If we turned things around (or even upside down) and looked at them from a different vantage point, we would see things in a whole new light.  When we say that we “respect diversity” and we truly demonstrate the activities that SHOW that we respect diversity, we must put on different lenses in order to embrace the differences that others bring to the table.  Consider these situations:

  1. When you see someone who is dressed differently than you do, instead of thinking, “That person is weird” consider thinking, “That person is unique and feels comfortable enough to dress differently and feel positive about himself”.
  2. When someone in your training class keeps asking the same question over and over again, instead of thinking, “That person just doesn’t get it; what a dummy” consider thinking, “That person needs help and is trying really hard to solve the problem and is not afraid to ask for help”.
  3. When you see a homeless person on the street, instead of thinking, “That person is lazy and just needs to get a job” consider thinking, “That person is down on his luck and I hope he gets what he needs to survive”.
  4. When you hear someone make a racial slur, instead of thinking, “That person is an idiot and needs to be put in his place” consider thinking, “That person is missing out on some of the greatest joys in life by narrowing his scope of friends to people just like him.
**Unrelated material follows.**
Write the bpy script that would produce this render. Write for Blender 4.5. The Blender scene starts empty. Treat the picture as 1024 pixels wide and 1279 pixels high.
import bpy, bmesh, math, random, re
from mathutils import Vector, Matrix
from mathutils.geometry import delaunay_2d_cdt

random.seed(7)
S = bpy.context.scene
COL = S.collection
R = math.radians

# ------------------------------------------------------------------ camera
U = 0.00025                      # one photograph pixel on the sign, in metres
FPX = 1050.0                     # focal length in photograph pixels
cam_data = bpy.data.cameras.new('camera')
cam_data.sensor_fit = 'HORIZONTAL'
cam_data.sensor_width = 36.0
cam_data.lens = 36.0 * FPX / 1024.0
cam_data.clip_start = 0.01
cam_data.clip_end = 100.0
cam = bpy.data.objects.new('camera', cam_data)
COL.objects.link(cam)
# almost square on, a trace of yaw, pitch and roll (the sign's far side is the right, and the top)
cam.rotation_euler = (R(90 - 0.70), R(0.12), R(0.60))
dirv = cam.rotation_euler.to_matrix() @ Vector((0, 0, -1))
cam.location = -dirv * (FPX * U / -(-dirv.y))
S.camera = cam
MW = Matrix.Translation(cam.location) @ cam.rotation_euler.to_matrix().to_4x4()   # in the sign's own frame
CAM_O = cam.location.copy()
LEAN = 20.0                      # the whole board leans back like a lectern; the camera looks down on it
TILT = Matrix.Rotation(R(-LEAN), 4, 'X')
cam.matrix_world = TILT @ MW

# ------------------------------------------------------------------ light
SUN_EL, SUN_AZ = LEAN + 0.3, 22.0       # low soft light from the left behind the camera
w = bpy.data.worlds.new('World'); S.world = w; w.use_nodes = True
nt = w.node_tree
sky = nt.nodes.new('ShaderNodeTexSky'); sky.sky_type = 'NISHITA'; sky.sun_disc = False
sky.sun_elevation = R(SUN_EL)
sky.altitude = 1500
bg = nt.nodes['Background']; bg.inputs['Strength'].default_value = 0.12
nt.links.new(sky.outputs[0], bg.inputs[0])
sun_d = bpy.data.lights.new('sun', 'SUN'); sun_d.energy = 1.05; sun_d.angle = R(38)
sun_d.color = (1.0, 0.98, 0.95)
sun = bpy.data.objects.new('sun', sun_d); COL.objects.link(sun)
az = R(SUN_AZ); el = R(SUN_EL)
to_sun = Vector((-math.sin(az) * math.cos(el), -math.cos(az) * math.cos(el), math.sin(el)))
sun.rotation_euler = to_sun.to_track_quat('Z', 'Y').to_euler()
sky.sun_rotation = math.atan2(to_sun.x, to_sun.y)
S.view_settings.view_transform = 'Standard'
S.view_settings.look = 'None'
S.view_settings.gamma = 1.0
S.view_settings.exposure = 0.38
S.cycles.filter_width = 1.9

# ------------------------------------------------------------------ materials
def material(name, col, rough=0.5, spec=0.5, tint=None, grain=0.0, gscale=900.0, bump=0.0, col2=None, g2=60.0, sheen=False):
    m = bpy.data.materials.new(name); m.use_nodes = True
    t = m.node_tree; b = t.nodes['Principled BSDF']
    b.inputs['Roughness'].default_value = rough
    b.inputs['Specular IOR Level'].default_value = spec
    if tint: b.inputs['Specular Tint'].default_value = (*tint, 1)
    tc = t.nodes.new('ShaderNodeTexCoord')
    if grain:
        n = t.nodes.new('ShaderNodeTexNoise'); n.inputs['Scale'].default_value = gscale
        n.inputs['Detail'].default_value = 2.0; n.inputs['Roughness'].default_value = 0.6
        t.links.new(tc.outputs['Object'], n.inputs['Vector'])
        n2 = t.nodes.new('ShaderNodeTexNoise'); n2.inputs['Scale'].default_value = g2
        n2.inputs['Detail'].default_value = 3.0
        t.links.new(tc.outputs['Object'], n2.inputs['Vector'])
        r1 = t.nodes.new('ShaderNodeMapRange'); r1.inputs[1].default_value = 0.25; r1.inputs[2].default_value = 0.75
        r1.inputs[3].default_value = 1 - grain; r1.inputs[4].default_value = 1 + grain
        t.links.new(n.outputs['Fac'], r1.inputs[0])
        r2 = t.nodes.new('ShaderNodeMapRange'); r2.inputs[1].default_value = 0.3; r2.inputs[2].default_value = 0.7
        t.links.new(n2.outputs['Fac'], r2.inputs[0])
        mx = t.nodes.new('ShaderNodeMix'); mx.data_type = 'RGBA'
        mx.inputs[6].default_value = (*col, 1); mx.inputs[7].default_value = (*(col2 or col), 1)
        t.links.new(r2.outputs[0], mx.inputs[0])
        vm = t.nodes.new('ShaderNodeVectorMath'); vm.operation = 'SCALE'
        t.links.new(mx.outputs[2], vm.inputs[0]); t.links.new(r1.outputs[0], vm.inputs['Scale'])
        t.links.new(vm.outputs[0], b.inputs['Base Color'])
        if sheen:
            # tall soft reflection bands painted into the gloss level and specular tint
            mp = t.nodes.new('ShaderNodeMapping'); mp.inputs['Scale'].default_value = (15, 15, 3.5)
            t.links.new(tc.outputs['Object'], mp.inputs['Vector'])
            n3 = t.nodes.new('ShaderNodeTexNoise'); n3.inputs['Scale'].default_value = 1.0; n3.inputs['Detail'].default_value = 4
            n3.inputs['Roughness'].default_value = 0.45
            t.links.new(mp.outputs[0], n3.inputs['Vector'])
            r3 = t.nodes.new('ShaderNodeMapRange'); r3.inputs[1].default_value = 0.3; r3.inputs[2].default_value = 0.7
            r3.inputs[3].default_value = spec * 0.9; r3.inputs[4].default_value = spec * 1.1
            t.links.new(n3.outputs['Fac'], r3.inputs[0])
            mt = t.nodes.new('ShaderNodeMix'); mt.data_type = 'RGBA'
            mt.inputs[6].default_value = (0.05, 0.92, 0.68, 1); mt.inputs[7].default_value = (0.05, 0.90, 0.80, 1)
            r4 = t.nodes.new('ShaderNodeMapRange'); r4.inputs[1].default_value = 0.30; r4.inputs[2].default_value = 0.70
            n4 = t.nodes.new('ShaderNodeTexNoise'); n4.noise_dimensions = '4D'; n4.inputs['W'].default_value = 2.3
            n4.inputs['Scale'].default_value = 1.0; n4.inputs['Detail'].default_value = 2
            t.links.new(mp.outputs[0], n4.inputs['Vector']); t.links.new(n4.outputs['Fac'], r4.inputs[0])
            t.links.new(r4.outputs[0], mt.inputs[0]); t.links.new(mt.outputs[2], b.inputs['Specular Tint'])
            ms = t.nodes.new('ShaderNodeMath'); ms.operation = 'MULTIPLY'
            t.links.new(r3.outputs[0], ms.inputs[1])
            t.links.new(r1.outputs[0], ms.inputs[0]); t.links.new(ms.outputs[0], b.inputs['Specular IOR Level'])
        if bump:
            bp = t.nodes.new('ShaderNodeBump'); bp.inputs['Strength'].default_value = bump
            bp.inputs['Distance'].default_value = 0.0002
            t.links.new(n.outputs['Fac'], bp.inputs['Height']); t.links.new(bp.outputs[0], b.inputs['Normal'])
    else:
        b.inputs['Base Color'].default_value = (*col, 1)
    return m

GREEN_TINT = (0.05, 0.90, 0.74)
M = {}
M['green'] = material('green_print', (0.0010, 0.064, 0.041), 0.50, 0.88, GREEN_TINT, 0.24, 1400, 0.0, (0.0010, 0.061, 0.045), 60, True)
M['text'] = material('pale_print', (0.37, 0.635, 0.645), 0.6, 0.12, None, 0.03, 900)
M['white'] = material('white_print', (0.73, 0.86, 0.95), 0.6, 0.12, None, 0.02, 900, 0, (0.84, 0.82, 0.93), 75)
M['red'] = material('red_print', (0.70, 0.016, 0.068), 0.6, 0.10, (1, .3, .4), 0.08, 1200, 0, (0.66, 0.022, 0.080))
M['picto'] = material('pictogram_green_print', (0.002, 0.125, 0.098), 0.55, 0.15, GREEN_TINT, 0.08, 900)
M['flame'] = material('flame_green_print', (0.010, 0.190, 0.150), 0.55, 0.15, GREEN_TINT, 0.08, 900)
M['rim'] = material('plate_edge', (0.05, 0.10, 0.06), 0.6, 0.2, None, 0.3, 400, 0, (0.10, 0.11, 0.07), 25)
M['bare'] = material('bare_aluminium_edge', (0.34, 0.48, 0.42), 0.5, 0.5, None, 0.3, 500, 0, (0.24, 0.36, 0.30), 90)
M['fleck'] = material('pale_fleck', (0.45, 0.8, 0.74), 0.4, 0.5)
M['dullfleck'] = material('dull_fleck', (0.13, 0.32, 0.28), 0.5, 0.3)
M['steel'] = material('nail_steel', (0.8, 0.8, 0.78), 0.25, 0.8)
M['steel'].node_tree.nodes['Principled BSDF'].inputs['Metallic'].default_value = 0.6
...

How sad”.

Consider all the situations in which you make assumptions about how other people are thinking or feeling, or how they are coping with certain situations.  Through what lens are you looking at that situation? Is it a lens of not knowing, a lens of previous experience with that person, a lens of what you have heard from others or simply a lens of assumption?  Take a few moments to consider the lenses you wear and how they impact the relationships in your life.

Are there situations where I need to look at things through a different lens?  Am I open to the possibility that I am narrowing my vision by continuing to look through the same old lenses?


Palmer, P. (2007). The courage to teach. San Francisco, CA: John Wiley & Sons.